[omissis] | davide tommaso ferrando
L’architettura è una scienza di luoghi, e quindi una scienza di casi.
La città è un’immobilità che rappresenta un’evoluzione. Infatti la complessità della città contemporanea è fatta anche della complessità della città di mille anni fa, che sopravvive, come complessità pietrificata, attraverso le ere della costruzione della città. La città è appunto questa pietrificazione, questa concretizzazione dei desideri e delle paure, questa realissima banca di tutti i futuri che si sono realizzati e di tutti i futuri che non si sono realizzati. La città è il prodotto di questo appiattimento: non è la storia sospesa o fermata, è la storia fatta cristallo, tradotta in un silenzio molteplice come le voci che sostituisce.
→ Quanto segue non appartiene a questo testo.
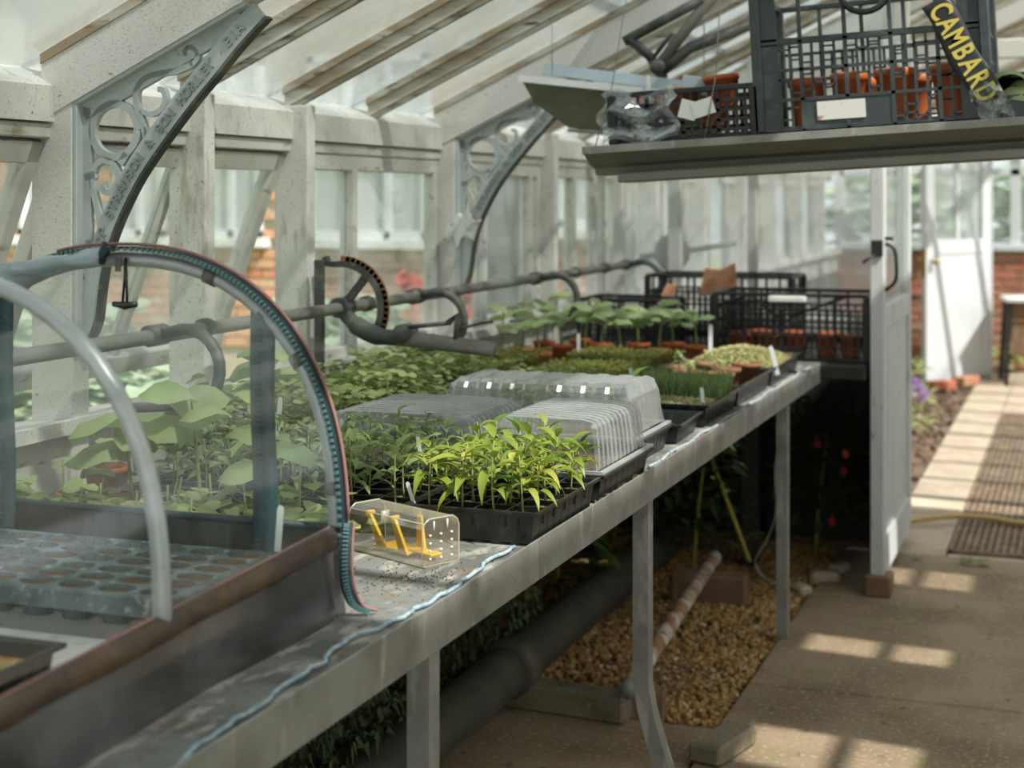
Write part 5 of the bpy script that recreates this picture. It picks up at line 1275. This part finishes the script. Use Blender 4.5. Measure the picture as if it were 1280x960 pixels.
def crate(name, label, loc, rot, W_, D_, H_, mat, nx, nz, group, minor=3, rng=None, solid=None, open_top=0.0, hbars=None, rim=.010, ny=None):
    t = thing(name, label, 'crate', loc, rot, group); ny = ny or max(2, int(nx*D_/W_)); th = .006
    m = MB(); lattice(m, W_, H_, nx, nz, th, rng, solid, minor, open_top, 0, hbars); m.build('front_side', M[mat], t, smooth=False)
    m = MB(); lattice(m, W_, H_, nx, nz, th, rng, None, minor, open_top, 0, hbars); m.build('back_side', M[mat], t, (0,D_-th,0), smooth=False)
    for nm, x in (('left_side',0),('right_side',W_)):
        m = MB(); lattice(m, D_, H_, ny, nz, th, rng, None, minor, open_top, 0, hbars); o = m.build('end_side', M[mat], t, (x,0,0), smooth=False); o.rotation_euler = (0,0,R(90))
    m = MB(); m.box((0,0,0), (W_,D_,.004))
    m.build('crate_base', M[mat], t)
    m = MB(); e = .006
    for a, b in (((-e,-e),(W_+e,rim)),((-e,D_-rim),(W_+e,D_+e)),((-e,rim),(rim,D_-rim)),((W_-rim,rim),(W_+e,D_-rim))): m.cbox((a[0],a[1],H_-.006), (b[0],b[1],H_+.008), .002)
    for x in (0,W_):
        for y in (0,D_): m.cbox((x-.012,y-.012,0), (x+.012,y+.012,H_), .003)
    m.cbox((.01,.004,-.0), (W_-.01,D_-.004,.012), .003)
    m.build('rim_and_corners', M[mat], t); return t
# tall crate of pots
xc = .500
def world_x(px): return (SR.inverted() @ (at_y(px, 150, SY0+.03)-S0)).x
xc = world_x(950); xe = world_x(1237); WC = xe-xc
big = crate('tall_crate', 'tall dark grey lattice crate of orange pots on the hanging shelf', on_shelf(xc,.03,.012), (0,SA,0), WC,.34,.345,'crate',5,4,'crates on the hanging shelf',3,random.Random(3),
            solid=lambda i,k: i in (1,2) and k == 0, open_top=.27, hbars=[0,.078,.152,.222,.345], ny=4)
m = MB(); m.box((.0,-.001,.0), (.052,.004,.345)); m.box((WC-.062,-.001,.0), (WC,.004,.30)); m.box((0,-.001,.215), (WC,.004,.232)); big_c = m.build('corner_panel', M['crate'], big)
m = MB(); m.box((WC*.262,-.0035,.022), (WC*.262+.118,-.0028,.068)); m.build('soiled_label', M['soiled_label'], big, label='white label smeared with brown soil')
hp = [(WC*.5+.06*math.cos(R(a)), -.012, .345+.0+.055*math.sin(R(a))*1.0-.012) for a in range(-170,-9,16)]
MB().tube(hp, .008, 8).build('carry_handle', M['black'], big)
for i, (x, y, s, h) in enumerate(((.11,.075,.98,0),(.217,.085,1.0,.01),(.327,.085,1.02,.012),(.463,.075,1.0,.012),(.22,.23,.9,0),(.36,.24,.9,0))):
    t = pot(on_shelf(xc+x,.03+y,.026), 'orange pot in the tall crate on the shelf, ' + ('front, leftmost','front, second from left','front, third from left','front, rightmost','back left','back right')[i], 'orange pots in the tall crate', 1.12, rot=(0,SA,0)); t.scale = (1.06*s,1.06*s,1.42+h*8)
# printed film strip hanging over the crate's right corner
st = thing('printed_film_strip', 'black plastic film strip with yellow capital letters draped down the tall crate', 'plastic strip', on_shelf(xc+WC*.80,.018,.300), (0,SA-R(24.5),0))
# strip runs down along local -Z; letters read downwards
def sf(u, v): return ((u-.5)*.070 + .004*math.sin(v*9), -.004+.003*math.sin(u*7+v*5), -.275*v)
MB().grid(sf, 4, 20).build('film', M['black_tape'], st, solid=.0008, smooth=True)
for i, ch in enumerate('CAMBARD'):
    vs, fs = text_mesh(ch, .074, .0006); lm = MB()
    z = -.030 - .037*i
    lm.add([Vector((-v.y*.92 + .004, -.0085 - v.z, z - v.x*.95)) if False else Vector((v.y*.98, -.0085 - v.z, z - v.x*.66)) for v in vs], fs); lm.build('letter', M['yellow_print'], st, smooth=False)
def crumple(u, v): return ((u-.5)*.075, -.012-.012*math.sin(u*9+v*4)*math.sin(v*11), -.24-.085*v+.012*math.sin(u*12))
MB().grid(crumple, 12, 12).build('crumpled_end', M['blue_bag'], st, smooth=False)
# flat crate at the left, with tags and pots
x0 = world_x(766); x1 = world_x(944)
flat = crate('flat_crate', 'low dark lattice crate with a white tag at the left of the hanging shelf', on_shelf(x0,.03,.008), (0,SA,0), x1-x0,.30,.125,'crate_black',4,4,'crates on the hanging shelf',3,None,hbars=[0,.02,.045,.07,.095,.125])
WF = x1-x0
m = MB(); Mt = Matrix.Translation((WF*.555,-.008,.075)) @ Matrix.Rotation(R(18),4,'Y'); m.box((-.026,-.001,-.024), (.020,.001,.024), Mt)
Mt = Matrix.Translation((WF*.66,-.010,.078)) @ Matrix.Rotation(R(-14),4,'Y'); m.box((-.030,-.001,-.020), (.026,.001,.022), Mt); m.build('paper_tag', M['paper'], flat)
for i, (x, y, z, rx, ry, lab) in enumerate(((.06,.08,.02,80,15,'orange pot lying in the low crate, leftmost'), (.16,.09,.045,0,8,'orange pot nested low in the middle of the low crate'), (.275,.09,.070,0,-3,'orange pot standing highest in the low crate on the shelf'), (.10,.20,.03,0,0,'orange pot at the back left of the low crate'), (.21,.21,.03,0,0,'orange pot at the back of the low crate, right of centre'))):
    p = on_shelf(x0+x,.03+y,.02+z); t = pot(p, lab, 'orange pots in the low crate', 1.0, rot=(R(rx)*.2,SA+R(ry),.3))
ob = MB().cbox((-.052,-.004,0), (.052,.004,.05), .002).build('blue_grey_label_card', M['blue_label'], None, on_shelf(x0+.21,.12,.125)); ob.rotation_euler = (R(-14),R(10),.1); tag(ob, 'blue-grey card standing in the low crate on the shelf', 'card')
label_stick(on_shelf(x0+.083,.09,.11), 'white plant label standing up in the low crate on the shelf', (0,SA+R(1),0), .95)
def bag(u, v):
    a = u*math.pi; return Vector((-.05+.20*u+.012*math.sin(v*9), -.012-.018*math.sin(u*11+v*6)*.6-.010*math.sin(v*13), .01+.13*v+.012*math.sin(u*8)))
bgm = MB().grid(bag, 16, 12).build('clear_plastic_bag', M['blue_bag'], None, on_shelf(x0+.02,.03,.0)); bgm.rotation_euler = (0,SA,0); tag(bgm, 'crumpled clear plastic bag hanging over the left end of the low crate', 'bag')
# right of the tall crate: black tray with pot and a leafy plant
rt = thing('seed_tray', 'black tray on the hanging shelf right of the tall crate', 'seed tray', on_shelf(xe+.025,.02,.001), (0,SA,0))
m = MB()
for a, b in (((0,0,0),(.36,.30,.004)), ((0,0,0),(.36,.006,.055)), ((0,.294,0),(.36,.30,.055)), ((0,0,0),(.006,.30,.055)), ((.354,0,0),(.36,.30,.055))): m.cbox(a, b, .001)
m.cbox((-.006,-.006,.052), (.366,.0,.060), .002); m.build('tray_body', M['black'], rt)
pb = MB().lathe(pot_prof, 20).mesh('pot_shell', M['black'])
pot(on_shelf(xe+.06,.20,.01), 'black pot behind the leafy plant at the shelf right end', None, 1.35, pb, rot=(0,SA,0))
t = thing('leafy_plant', 'broad-leaved green plant at the right end of the hanging shelf', 'plant', on_shelf(xe+.085,.10,.01), (0,SA,0))
put('stem', CST, t, None, None, (1,1,.8))
for i, (az, s, e) in enumerate(((2.9,1.15,.1),(.2,1.3,-.1),(1.6,1.1,.1),(4.4,1.1,.25),(5.4,1.2,.2))): put('leaf', RL[i % 3], t, (0,0,.105-.012*i), (0,e,az), s)

# ---- sheet-metal trough with an olive tinted face, hanging behind the shelf's left end
HY = 4.35
def hp_(x, y, dy=0.0): return at_y(x, y, HY+dy)
base = hp_(655,97)
ho = thing('hanging_trough', 'olive tinted sheet trough with a pale rim hanging behind the shelf left end', 'trough', base)
def face(pts, nm, mat, th): 
    m = MB(); m.add([p-base for p in pts], [tuple(range(len(pts)))]); m.build(nm, M[mat], ho, solid=th, smooth=False)
face([hp_(652,99), hp_(900,124), hp_(900,176,.02), hp_(712,160,.03), hp_(668,128,.02)], 'tinted_face', 'olive_sheet', .003)
MB().beam(hp_(650,98)-base, hp_(905,124)-base, .03, .020).build('pale_rim', M['white_plastic'], ho)
face([hp_(682,80,.06), hp_(905,107,.06), hp_(905,122,.05), hp_(678,93,.05)], 'back_strip', 'blue_label', .004)
for px_ in (690,880): MB().tube([hp_(px_, 95)-base, Vector((hp_(px_,95).x, HY, roof_z(hp_(px_,95).x, .07)))-base], .0016, 5).build('hanging_wire', M['galv'], ho)
MB().beam(hp_(712,163,.03)-base, hp_(900,180,.03)-base, .04, .010).build('lower_edge', M['alu'], ho)

# ---- black crates at the far bench end
CR = (('black_crate','wide black lattice crate at the bench end, touching the open door',(-1.33,5.86,ZB),.57,.34,.245,5),
      ('black_crate','black lattice crate behind, holding broken terracotta',(-1.72,6.32,ZB),.60,.30,.285,6),
      ('black_crate','low black lattice crate in the far corner by the wall',(-1.92,6.02,ZB),.36,.26,.20,4))
cobj = []
for nm, lab, p, w, d, h, nx in CR:
    c = crate(nm, lab, p, (0,0,0), w, d, h, 'crate_black', nx, 5, 'black crates at the bench end', 3, None, open_top=h*.80, hbars=[0,h*.2,h*.4,h*.6,h*.78,h]); cobj.append(c)
for (c, pts) in ((cobj[0], [(.30,0,.17),(.50,0,.245)]), (cobj[0], [(.0,-.004,.20),(.14,-.004,.245),(.26,-.004,.15)])): MB().tube(pts, .006, 6).build('folding_arm', M['crate_black'], c)
sd = MB(); V0 = [(-.05,-.01,-.045),(.055,-.01,-.03),(.05,-.012,.05),(.01,-.014,.03),(-.03,-.012,.035)]
sd.add([(x,y,z) for x,y,z in V0]+[(x,y+.014,z) for x,y,z in V0], [(4,3,2,1,0),(5,6,7,8,9)]+[(i,(i+1)%5,5+(i+1)%5,5+i) for i in range(5)]); SD = sd.mesh('terracotta_shard', M['terracotta'])
for i, (px, py, s, rz, lab) in enumerate(((896,350,1.5,.2,'large broken terracotta shard sticking up from the black crates'),(836,362,.7,1.2,'small terracotta shard in the corner crate'),(860,372,.5,2.0,'tiny terracotta shard below the largest one'),(940,366,.45,.8,'flat terracotta shard lying right of the largest one'))):
    p = at_y(px, py, 6.36 if i not in (0,1) else 6.28 if i == 0 else 6.12); o = put('terracotta_shard', SD, None, p, (.15,.2*i,rz), s); tag(o, lab, 'shard')
for k, (x, y) in enumerate(((-1.25,5.95),(-1.14,5.95),(-1.03,5.95),(-.92,5.95),(-.83,5.96),(-1.2,6.08),(-1.06,6.08),(-.93,6.08))):
    pot((x,y,ZB+.014), 'orange pot inside the wide black crate, ' + ('front, leftmost','front, second from left','front, middle','front, second from right','front, rightmost','back left','back middle','back right')[k], 'orange pots in the wide black crate', .95)
ct = MB().cbox((-.07,-.012,0), (.07,.012,.022), .003).build('pale_batten', M['white_board'], None, at_y(985,373,5.86)+Vector((0,-.02,-.012))); tag(ct, 'short pale batten lying on the rim of the wide black crate', 'batten')
"""end"""

# ---- far house: iron grating on the path, hose, chair
nb = 0
for g in range(5):
    y0 = 6.62 + g*.86; y1 = y0+.85
    t = thing('path_grating', ('rusty iron path grating panel, first beyond the doorway','iron path grating panel, second beyond the doorway','iron path grating panel, third beyond the doorway','iron path grating panel, fourth beyond the doorway','iron path grating panel, fifth and farthest')[g], 'grating', (-.135,y0,-.02), (0,0,0), 'path gratings')
    m = MB(); w = .385
    for i in range(27): x = -w+2*w*i/26; m.box((x-.0065,0,0), (x+.0065,.85,.018))
    for j in range(22): y = .85*j/21; m.box((-w,y-.006,.002), (w,y+.006,.017))
    m.build('grating_bars', GRM, t, kind='stuff'); m = MB()
    for a, b in (((-w-.008,0),(-w+.008,.85)),((w-.008,0),(w+.008,.85)),((-w,0),(w,.012)),((-w,.838),(w,.85))): m.box((a[0],a[1],-.002),(b[0],b[1],.02))
    m.build('grating_frame', GRM, t)
hs = spline([Vector((-.86,6.98,.012)), at_z(1125,654,.014), at_z(1160,648,.03), at_z(1200,645,.03), at_z(1240,648,.02), at_z(1290,655,.014), Vector((.3,7.3,.014))], 6)
h = MB().tube(hs, .0125, 8).build('garden_hose', M['hose_yellow']); tag(h, 'yellow garden hose lying across the far path', 'hose')
hs = spline([at_y(1122,548,8.0), at_y(1129,565,8.0), at_y(1131,590,8.0), at_y(1126,612,8.0), at_y(1118,630,8.0)], 6)
h = MB().tube(hs, .0125, 8).build('garden_hose', M['hose_yellow']); tag(h, 'loop of yellow hose hanging beside the open near door', 'hose')
hk = MB().tube([at_y(1122,392,13.55), at_y(1128,380,13.55), at_y(1140,373,13.5), at_y(1152,372,13.5)], .018, 8).build('black_pipe_loop', M['black_iron']); tag(hk, 'black curved pipe on the far brick wall left of the white door', 'pipe')
ch = thing('garden_chair', 'garden chair with black legs and a brown wooden seat by the far brick wall', 'chair', (-.36,12.75,0), (0,0,R(8)))
for nm, a, b in (('leg',(-.24,-.2,0),(-.21,-.2,.66)),('leg',(.24,-.2,0),(.21,-.2,.66)),('leg',(-.24,.22,0),(-.21,.18,.66)),('leg',(.24,.22,0),(.21,.18,.66))): MB().beam(a, b, .03, .03).build(nm, M['black_iron'], ch)
MB().cbox((-.25,-.25,.64), (.25,.22,.67), .004).build('seat', M['white_board'], ch)
for k in range(3): MB().cbox((-.20,-.17,.22+k*.14), (.20,-.15,.35+k*.14), .004).build('panel_board', M['wood'], ch)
Il confronto tra i differenti desideri e le differenti paure delle varie epoche diventa possibile perché, nella città, tutto questo mondo immateriale diventa parte della stessa materia immobile, e diventa così immediatamente comparabile. Per Rossi, la complessità della città si legge al suo interno e usando il suo alfabeto. A partire da questo rapporto tra organizzazione materiale e sostrato immateriale della città, il luogo diventa per Rossi il punto in cui questo intreccio si manifesta […].
L’organizzazione materiale del luogo vale per Rossi come indice dell’insieme di attese, bisogni, desideri, ambizioni, memorie che vi sono depositate. La complessità della società appare nel luogo già tradotta in un alfabeto materiale, già organizzata spazialmente, già messa in architettura, e vi appare in modo specifico, individuato, del tutto singolare. Reagendo al luogo, e solamente ad esso, l’architettura reagisce a tutto quello che vi è contenuto. Non c’è bisogno di altro. […]
Rossi legge la città come una grande natura morta, in cui contano le distanze, le ombre, lo spazio intrappolato tra gli oggetti. Le case, come le bottiglie di Morandi, sono strette le une accanto alle altre per motivi che non intendiamo più distintamente, eppure restano lì ferme, raggruppate; in qualche modo l’unica testimonianza dei gesti che le hanno prodotte sono proprio quelle posizioni. Il luogo si pone come centro di gravità di una relazione circolare in cui il progetto prefigura uno scenario, ma allo stesso tempo si lascia invadere, assorbe gesti, commedie, tragedie, fallimenti, successi. […]
L’architettura è una scienza di luoghi, e quindi una scienza di casi.
In quanto scienza di luoghi, all’architettura giova essere indifferente a tutto ciò che la distrae: lo stile, i simboli, i significati. Solo ai luoghi deve fare attenzione: ai luoghi, alla città, agli spazi e al legame dei gesti con gli spazi.
BAUKUH, Due saggi sull’architettura, Sagep, Genova 2012, pp. 114-118.